Postcards For A Grand Tour

About Postcards For A Grand Tour


This project investigated the role of the postcard as an object bearing the memories of a place transmitted from one location to another. To complete this project I travelled to Rome, Berlin, Amsterdam, Brussels, Paris, and finally to London, on a route tracing many of the cities from the Grand Tour. Before leaving on this journey, I asked people to send me content for postcards and to tell me where to leave them in each city. I also took a portable printer and blank postcards with me so I could print on-the-fly, with contributors reacting to my experiences. The entire project was an engrossing experiment inverting the typical way a tourist gathers postcards to send to distant contacts. Instead, my trip was deeply impacted by things other people wanted me to experience, and mementos left behind instead of collected and brought home. I found myself tasked with seeking out strange places, from playgrounds to sex shops, sites of terrorism to military convoys, cabarets to places where people fart.

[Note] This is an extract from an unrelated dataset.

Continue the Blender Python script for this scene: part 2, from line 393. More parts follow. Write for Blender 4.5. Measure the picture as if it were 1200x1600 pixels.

Going on such an adventure with these sites taking priority certainly changes the way one thinks about travel.

The overall experience made me reconsider how questions of familiarity elide with the business of tourism, how some things remain constant in every city (like the search for a public restroom), and how this mundanity brushes up against tourist destinations that derive their popularity from a mixture of spectacle, history, and public and private “recommendations.” Most of my social media postings from my trip from Rome to London consisted of other people’s cards held up in front of disparate locations, from The Eiffel tower to a public urinal. Looking back on these postings and the documentation of this project, I am struck by how my publicly posted photos differ from most contemporary travel photos in that the site pictured is often mostly obscured by a postcard, often seemingly unrelated to the site, made from an image determined by someone from a far away place, interrupting both my view and the expectation of the perfect “photo opportunity.”

This project taught me many valuable lessons. After traveling for a little over three weeks, and placing roughly 100 cards sourced from over fifty contributors in surprising locations, under sometimes strange conditions, I feel I have come to re-imagine a contemporary notion of The Grand Tour and have learned a great deal about what kinds of images and experiences one expects from a place and what happens when these expectations are challenged or diverted. This recalibration was liberating, frustrating, and educational.

Also, I gathered many cards from people who don’t consider themselves to be “artists,” and many of the most surprising and successful postcards came from these contributors. This reaffirmed my belief that when given the opportunity to participate, non-artists often come up with the best ideas, perhaps because they have so little to lose.  Additionally, this project made me think about how the postcard operates as a lowstakes, easy, perhaps even “dumb” medium. Anything can go on a postcard; it's where the thing goes and then where it goes after that matters.


Background

This project grew from Postcards For America, completed last summer during a cross country road trip across the U.S.A. from Los Angeles to Washington, D.C. and back again.

Throughout my month-long trip through national parks, ghost towns, metropolises, and tiny villages, I found myself understanding America through other people’s images and narratives every time I left a postcard at a bar, monument, museum, car windshield, rest stop, or stranger's home. When I returned to L.A., I saw these Postcards For America as a reflection of how a dispersed selection of individuals imagines America, travel, and the sites and experiences worth the journey. I also began to think about how this project might work in other scenarios.

If the cross-country road trip is the ultimate icon of American travel, its European equivalent might be The Grand Tour, an 18th-century rite-of-passage for mostly young, wealthy, primarily English men who would travel for months, sometimes years, on prescribed itineraries from London to Rome and far-flung places in-between. During these trips, they were expected to absorb and record their presence at significant sites in ways that would allow them to participate in the solidifying aristocratic class with a kind of cultural authenticity that only comes from actually “being there.” They also used the tour as an opportunity to “sow their wild oats” and affirm notions of cultural supremacy in libidinal, exotic, foreign places. Today, rites-of-passage - from “gap year” adventures, to after-graduation backpacking trips, to the importance of “study abroad” experiences -  all share a legacy stemming from the ideas and ideals tied up in The Grand Tour.

This Grand Tour history has also cemented many hallmarks of tourism that stick with us today. The souvenir has moved from the stolen (or fake) ancient ruin to the pocketable local craft and miniaturized monument. The on-site portrait was once an expensive, lifesize, commissioned painting, and now it's the selfie and the Leaning Tower of Pisa prop shot. The Guidebook as we know it was born from Grand Tour itineraries and its legacy lingers in multiple iPhone apps. And the idealized scene rendered for posterity has moved from large Piranesi prints to glossy postcards of cats lounging on Roman ruins.